Portland welcomes its first bio-fuels car show.

Brian Jamison offers some not-exactly-disinterested advice for everyone still running around in gasoline-burning vehicles: Sell your car.

But Jamison, president of Portland's Go Biodiesel Cooperative, can offer some legitimate financial reasons to bolster his advice: high gasoline prices and better mileage offered by diesel-burning engines.

Jamison will deliver his message about biodiesel before an expected audience of 1,000 people at the Northwest Bio-Fuels Car Show and Conference (www.energyelement.com) at the Portland Expo Center on Sunday, Oct. 23.

Spurred on by high gas prices, climate change and increasing outcry by war opponents against conflicts fought over (dare we say it?) oil, organizers and presenters say the event couldn't come at a better time.

A biofuels car show outside will feature vehicles that run on biodiesel—a diesel fuel processed from vegetable oil—as well as ethanol, wood and straight veggie oil.

Biofuels are still too expensive for powering farm equipment, says Katie Fast of the Oregon Farm Bureau, but they could be a new source of income for farmers. Some are thinking about growing new crops like canola, which can be made into biodiesel. Wheat and grass-seed farmers can process left-over straw into ethanol.

Ryan Justice, a 20-year-old race-car driver born in Canby, will sign autographs at the show to promote a biodiesel race car in the works.

Bill Isbister, founder of Portland's Club Biodiesel and the brains behind the biodiesel race-car plan, sees racing as a way to bring alternative fuels to the mainstream. If Justice can help the car break speed and mileage records, "Joe Sixpack" will take notice.
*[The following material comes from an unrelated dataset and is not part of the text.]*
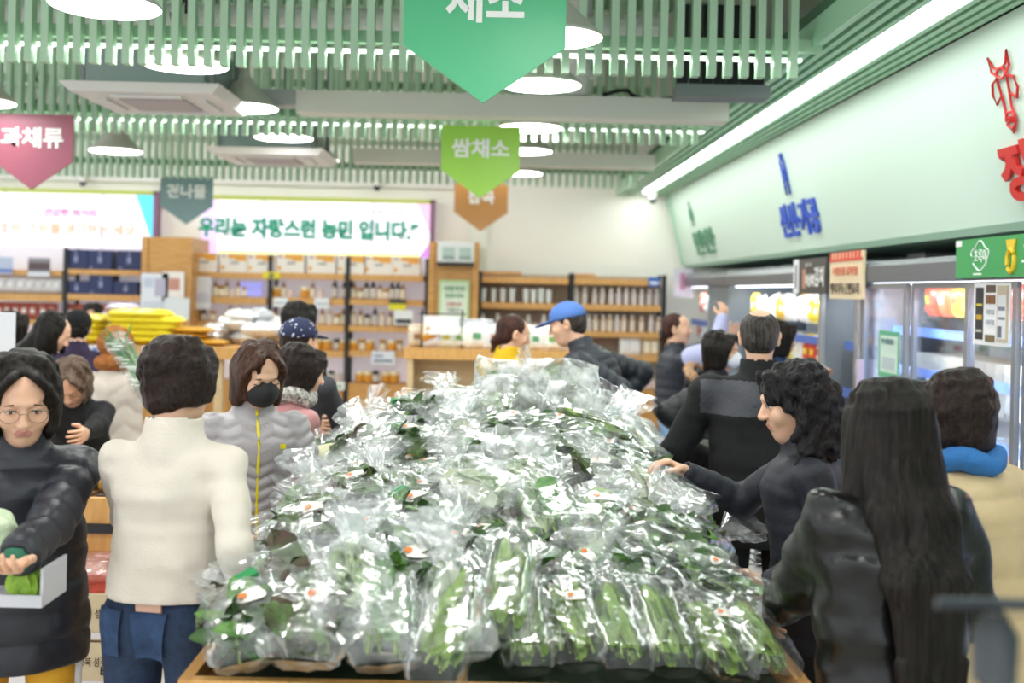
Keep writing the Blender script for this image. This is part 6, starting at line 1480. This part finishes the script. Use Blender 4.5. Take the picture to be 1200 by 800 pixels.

"Something like that is worth a hundred conferences," Isbister says.

Conference attendees will also get some preaching from the choir, in the form of two veggie-bus-driving bands, San Francisco-based Aphrodesia and Portland's Taarka. Both bands will be playing outside at the show.

Aphrodesia bassist Ezra Gale says his group has never played a car show before, and he's "psyched." The band, which tours in a "big-ass coach bus" powered by vegetable oil, already has a veggie-oil song ready for the occasion.

"We need to cover songs about cars, though," he adds. "We have a week to get it together."